Rock et livres, deux mondes proches

Ancien disquaire, DJ à ses heures perdues, libraire au Rameau d’Or pendant près de dix ans et actuellement chez Payot, Yann Courtiau observe qu’au-delà des a priori, l’univers littéraire n’est pas si éloigné du monde musical pop, rock ou rap. «Comme Bowie, les rockers peuvent être de grands lecteurs. La réciproque est aussi visible, puisqu’il est fréquent que des groupes musicaux apparaissent dans la littérature contemporaine». Comme «Vivre vite», de Brigitte Giraud, lauréate du prix Goncourt 2022, qui cite Joy Division, et «Performance», inspiré des Stones, de Simon Liberati, Prix Renaudot 2022. Dans «Frictions», son premier livre (2019), Yann Courtiau a déjà traqué les apports de la littérature dans la musique et vice-versa.

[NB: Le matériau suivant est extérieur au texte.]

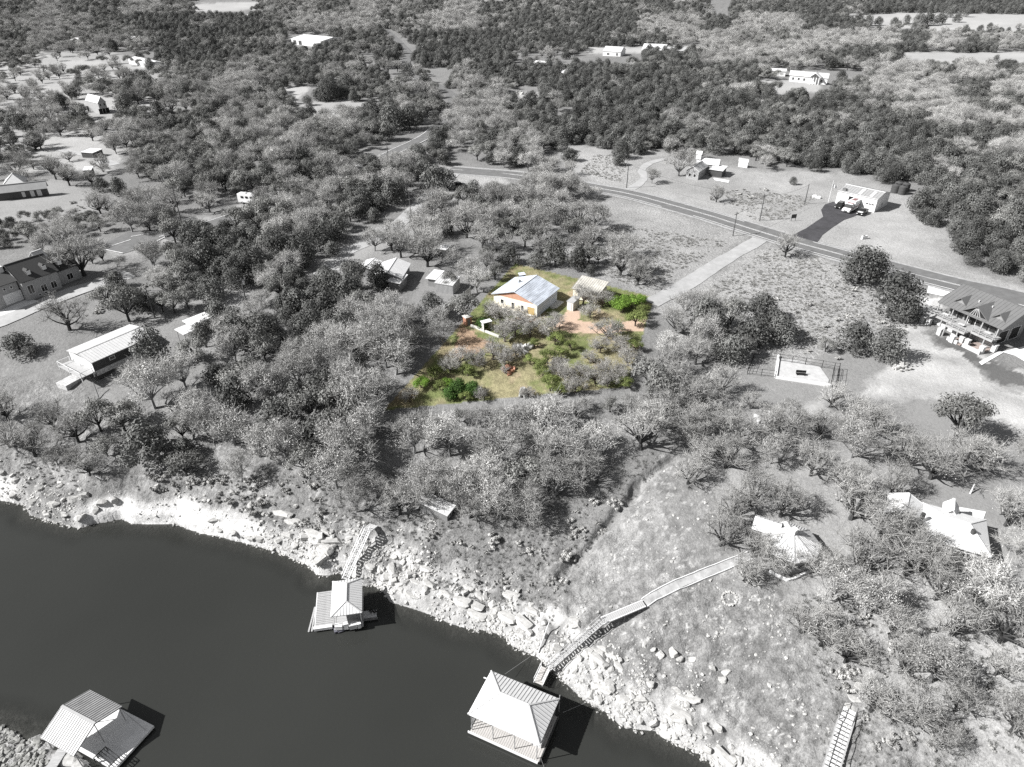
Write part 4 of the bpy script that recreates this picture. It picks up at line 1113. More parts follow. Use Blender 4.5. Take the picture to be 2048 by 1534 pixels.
# single boulders, the ones that stand out in the picture: (u, v, radius px, mesh set)
BOULD = [(1174, 1305, 9), (1190, 1330, 10), (1215, 1370, 12), (1223, 1378, 11), (1245, 1400, 13), (1222, 1342, 9), (1200, 1352, 8), (1160, 1288, 7), (1280, 1440, 9), (1340, 1425, 9), (1365, 1440, 8),
         (640, 1120, 13), (650, 1105, 10), (665, 1095, 9), (630, 1105, 8), (700, 1075, 8), (640, 1078, 10), (610, 1075, 9), (590, 1090, 9), (560, 1080, 10), (545, 1095, 8), (770, 1155, 11), (785, 1162, 12), (800, 1170, 9), (760, 1140, 8), (820, 1150, 9),
         (790, 1115, 8), (805, 1125, 7), (830, 1135, 7), (850, 1150, 7), (960, 1192, 11), (968, 1195, 8), (930, 1185, 8), (985, 1210, 9), (1000, 1225, 8), (905, 1200, 8), (880, 1190, 7), (1010, 1240, 9),
         (1320, 1310, 9), (1345, 1308, 10), (1360, 1318, 8), (1305, 1300, 7), (1290, 1290, 7), (1452, 1345, 8), (1445, 1362, 8), (1385, 1320, 8), (1425, 1335, 7), (1540, 1370, 6),
         (110, 1010, 14), (150, 1000, 16), (170, 990, 12), (130, 1030, 12), (95, 1030, 9), (190, 1020, 11), (205, 1005, 12), (65, 1005, 9), (230, 1000, 10), (160, 1035, 12), (425, 1040, 10), (440, 1060, 9), (470, 1065, 9), (500, 1075, 9), (520, 1080, 8),
         (1110, 1290, 7), (1090, 1270, 7), (1060, 1265, 8), (1040, 1255, 7), (1300, 1370, 8), (1415, 1500, 9), (1475, 1520, 11), (1460, 1530, 8), (1350, 1470, 9), (1260, 1415, 8), (1240, 1430, 9), (1200, 1400, 9), (1180, 1390, 8), (1150, 1340, 8)]
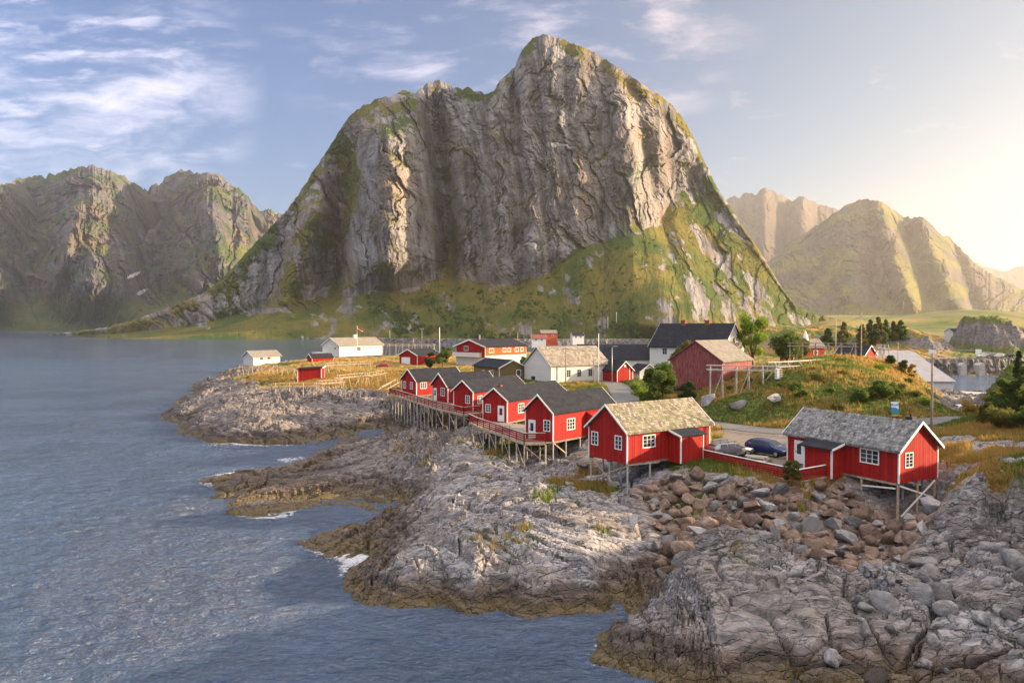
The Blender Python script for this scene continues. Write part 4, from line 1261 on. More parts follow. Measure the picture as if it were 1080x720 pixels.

On retrouve ses qualités dans son nouvel ouvrage: pas de cascades hasardeuses de noms et de références. Des références, oui, à foison, mais qui font sens.

 

Viviane Scaramiglia

 

«David Bowie – Lector in Fabula», par Yann Courtiau.
Editions La Baconnière, Genève, 2022.

En couverture du livre, portrait de David Bowie signé Pajak.